• TASK OBJECTIVE: Leave out the pictures and set down exactly the lines from the start of the listing through the one with "scene = bpy.context.scene", both included.

• DATA LINES:
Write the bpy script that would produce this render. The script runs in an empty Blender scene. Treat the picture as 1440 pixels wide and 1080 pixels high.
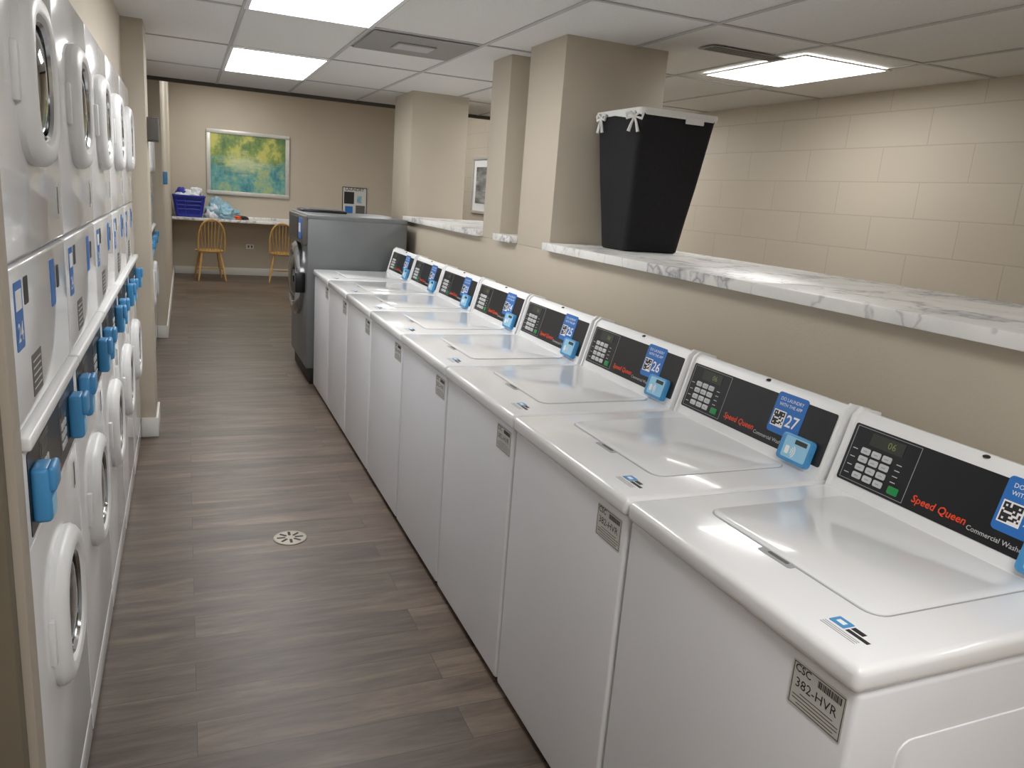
import bpy, bmesh, math, random
from mathutils import Matrix, Vector
random.seed(4)
scene = bpy.context.scene

# ------------------------------------------------------------------ camera
W, H, FPX = 1440, 1080, 1081.0
def cam_setup():
    F = Vector((259-720, 245-540, FPX)).normalized()
    D0 = Vector((372-720, 5050-540, FPX)).normalized()
    D = (D0 - F*D0.dot(F)).normalized()
    R = D.cross(F).normalized()
    right = Vector((R.x, F.x, -D.x)); down = Vector((R.y, F.y, -D.y)); fwd = Vector((R.z, F.z, -D.z))
    M = Matrix((( right.x, -down.x, -fwd.x, 0),( right.y, -down.y, -fwd.y, 0),( right.z, -down.z, -fwd.z, 1.56),(0,0,0,1)))
    cd = bpy.data.cameras.new("camera"); co = bpy.data.objects.new("camera", cd)
    scene.collection.objects.link(co); co.matrix_world = M
    cd.sensor_fit='HORIZONTAL'; cd.sensor_width=36; cd.lens = FPX/W*36; cd.clip_start=0.02
    scene.camera = co
cam_setup()
scene.view_settings.view_transform='Standard'
scene.view_settings.look='None'
scene.view_settings.gamma=1.04

# ------------------------------------------------------------------ materials
def lin(c):
    out=[]
    for v in c[:3]:
        v/=255.0
        out.append(v/12.92 if v<=0.04045 else ((v+0.055)/1.055)**2.4)
    return (*out,1)
def mat(name, col, rough=0.5, metal=0.0, coat=0.0, noise=0.0, nscale=20, bump=0.0, bscale=80, spec=0.5, emis=None, estr=0):
    m=bpy.data.materials.new(name); m.use_nodes=True
    nt=m.node_tree; b=nt.nodes["Principled BSDF"]
    c=lin(col)
    b.inputs["Base Color"].default_value=c
    b.inputs["Roughness"].default_value=rough
    b.inputs["Metallic"].default_value=metal
    b.inputs["Coat Weight"].default_value=coat
    b.inputs["Specular IOR Level"].default_value=spec
    tc=nt.nodes.new("ShaderNodeTexCoord")
    if noise>0:
        n=nt.nodes.new("ShaderNodeTexNoise"); n.inputs["Scale"].default_value=nscale; n.inputs["Detail"].default_value=4
        nt.links.new(tc.outputs["Object"], n.inputs["Vector"])
        r=nt.nodes.new("ShaderNodeValToRGB")
        r.color_ramp.elements[0].color=tuple(x*(1-noise) for x in c[:3])+(1,)
        r.color_ramp.elements[1].color=tuple(min(1,x*(1+noise)) for x in c[:3])+(1,)
        r.color_ramp.elements[0].position=0.3; r.color_ramp.elements[1].position=0.7
        nt.links.new(n.outputs["Fac"], r.inputs["Fac"]); nt.links.new(r.outputs["Color"], b.inputs["Base Color"])
    if bump>0:
        n=nt.nodes.new("ShaderNodeTexNoise"); n.inputs["Scale"].default_value=bscale; n.inputs["Detail"].default_value=3
        nt.links.new(tc.outputs["Object"], n.inputs["Vector"])
        bp=nt.nodes.new("ShaderNodeBump"); bp.inputs["Strength"].default_value=bump; bp.inputs["Distance"].default_value=0.004
        nt.links.new(n.outputs["Fac"], bp.inputs["Height"]); nt.links.new(bp.outputs["Normal"], b.inputs["Normal"])
    if emis:
        b.inputs["Emission Color"].default_value=lin(emis); b.inputs["Emission Strength"].default_value=estr
    return m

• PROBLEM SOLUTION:
Write the bpy script that would produce this render. The script runs in an empty Blender scene. Treat the picture as 1440 pixels wide and 1080 pixels high.
import bpy, bmesh, math, random
from mathutils import Matrix, Vector
random.seed(4)
scene = bpy.context.scene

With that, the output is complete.